8. Gianni Di Gregorio's wonderful Pranzo di ferragosto (Mid-August Lunch), which I wrote about when it played New Directors/New Films last year, gets a theatrical premiere at Film Forum on March 17. The film presents itself as one of those life-affirming films with lovable eccentrics and lots of cooking scenes, and I guess that's true enough. But it's also pure personal filmmaking.

9. MoMA's Canadian Front series is looking pretty hotsy-totsy this year. The most exciting title is Bernard Émond's sublime La Donation (The Legacy), which plays Thursday, March 18 at 4 pm and Saturday, March 20 at 8 pm. Here's what I said in my Senses of Cinema Toronto 2009 wrap-up:

"Though a notch lower in prestige than Venice, Cannes and Berlin, the Locarno Film Festival, which takes place a month before TIFF, provided a disproportionate number of my favourite films this year. At the top of the list is La Donation, the high point to date of Quebecois filmmaker Bernard Émond’s career.
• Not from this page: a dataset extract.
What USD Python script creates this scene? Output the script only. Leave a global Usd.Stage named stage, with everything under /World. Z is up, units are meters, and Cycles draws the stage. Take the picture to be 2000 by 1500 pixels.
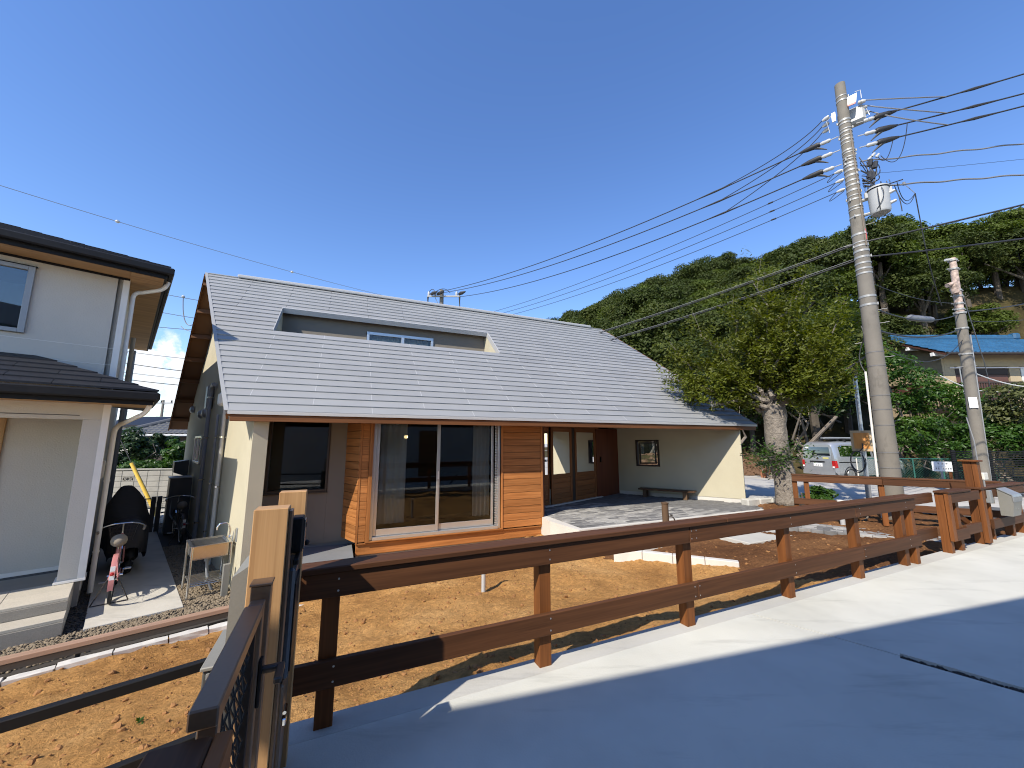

Set in the small town of Normétal in the Abitibi-Ouest region of Quebec, and haunted by the clear gray skies and dark wooded areas that seem ready to reclaim the settlement at a moment’s notice, La Donation is the continuing story of Jeanne Dion (Elise Guilbault), the embattled doctor of Émond’s La Neuvaine, whose search for meaning leads her to a trial period as the impoverished region’s only physician. Casting a number of residents of the area, and directing his professional actors to match the quiet stoicism of the amateurs, Émond arrives at an uncanny evocation of the mood of Bresson’s Journal d’un curé de campagne (Diary of a Country Priest, 1950), in which the performers are less documented for their reality than enlisted as principles of existence. As a follower of Émond since his first feature La femme qui boit (2001, also starring Guilbault), I had begun to fear in recent years that he was settling into a reflex solemnity that was yielding diminishing returns. To my delight, La Donation recasts Émond’s art in new terms, not so much dispelling his heaviness as offering it to us, contextualising it with brisk pacing and a strong narrative hook, exposing it to the skies and cold winds. Now would be the perfect time for programmers worldwide to give Émond greater exposure."
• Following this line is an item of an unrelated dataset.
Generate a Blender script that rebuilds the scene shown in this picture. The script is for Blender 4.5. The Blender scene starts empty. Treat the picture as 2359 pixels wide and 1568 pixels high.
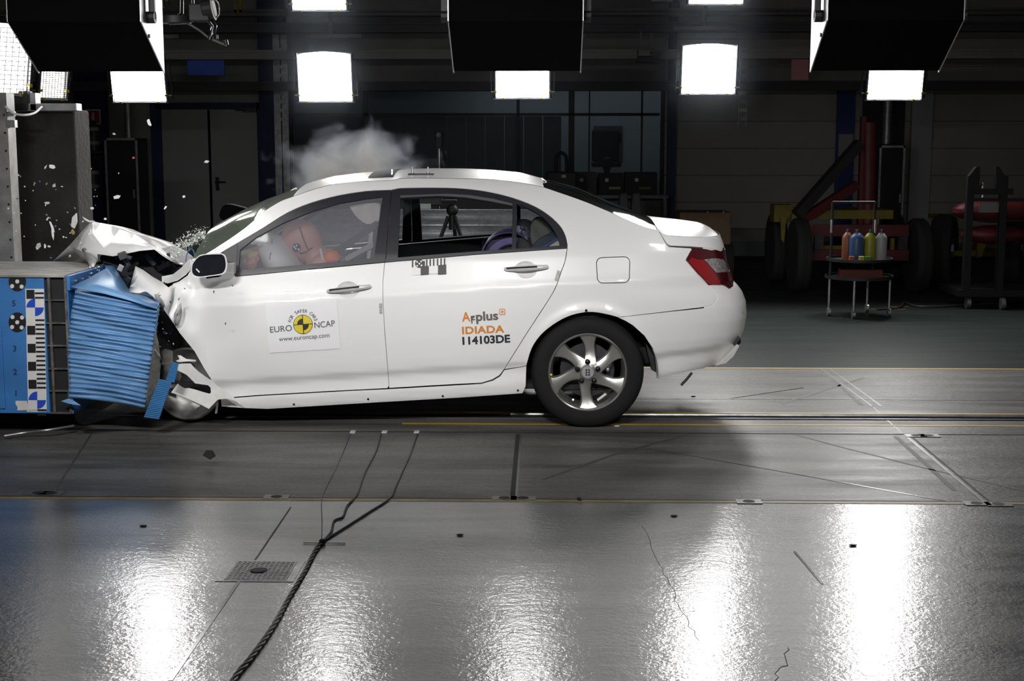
import bpy, bmesh, math, random
import numpy as np
from mathutils import Vector, Matrix, Euler
from mathutils.geometry import delaunay_2d_cdt
random.seed(7)
PI = math.pi
SC = bpy.context.scene
COL = SC.collection

# ------------------------------------------------------------------ camera
F = 3200.0                       # focal length in pixels of the 2359 x 1568 frame
TILT = math.radians(8.07)
YAW = math.radians(1.28)
CAM = Vector((0.0, -8.1, 1.68))
cd = bpy.data.cameras.new('camera')
cam = bpy.data.objects.new('camera', cd)
COL.objects.link(cam)
cam.location = CAM
cam.rotation_euler = (PI / 2 - TILT, 0, YAW)
cd.sensor_width = 36.0
cd.sensor_fit = 'HORIZONTAL'
cd.lens = 36.0 * F / 2359.0
cd.clip_end = 200
SC.camera = cam
ROT = Euler((PI / 2 - TILT, 0, YAW)).to_matrix()
RN = np.array(ROT)
CN = np.array(CAM)

# ------------------------------------------------------------------ world and exposure
w = bpy.data.worlds.new('world')
SC.world = w
w.use_nodes = True
w.node_tree.nodes['Background'].inputs[0].default_value = (0.75, 0.85, 1.0, 1)
w.node_tree.nodes['Background'].inputs[1].default_value = 0.0
SC.view_settings.view_transform = 'Standard'
SC.view_settings.look = 'None'
SC.view_settings.exposure = 0.0
SC.view_settings.gamma = 1.0
SC.view_settings.use_curve_mapping = False
SC.cycles.max_bounces = 8
SC.cycles.transparent_max_bounces = 16
SC.cycles.volume_bounces = 0
SC.cycles.sample_clamp_indirect = 6.0
SC.cycles.caustics_reflective = False
SC.cycles.caustics_refractive = False

LAMP_STRENGTH = 46.0             # far and side floodlights (emission of the glass)
RIG_POWER = 2.0                  # glass of the hooded lamps
RIG_LIGHT = 5.5                 # light each hooded lamp throws down on the car
ROOF_POWER = 147.0               # roof lamps high above the picture

# ------------------------------------------------------------------ helpers
def ray(px, py):
    d = RN @ np.array([(px - 1179.5) / F, -(py - 784.0) / F, -1.0])
    return d / d[1]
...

A tougher sell is Sherry White's Crackie, about which I wrote in the same article:

"Labrador-based director Sherry White premiered her film Crackie at the Karlovy Vary Film Festival in July before bringing it home to TIFF and a subsequent Canadian theatrical run. Set in a rural part of Newfoundland that seems dominated by scrap yards and garbage dumps, Crackie is the story of 17-year-old Mitzy (Meagan Greeley), suspended between her tough, practical grandmother/caretaker (Mary Walsh) and the worthless mother she idealises (Cheryl Wells). The film is a bit broad and schematic around the edges, but subtle and affecting at its centre: Greeley’s wonderfully simple performance scales the girl’s reactions down so that both her vulnerability and her inner strength seem in harmony with her hardscrabble environment. White portrays Mitzy’s first sexual experiments frankly and without sentiment, and gets emotional mileage out of her turbulent relationship with the eponymous dog who figures in her transition to adulthood."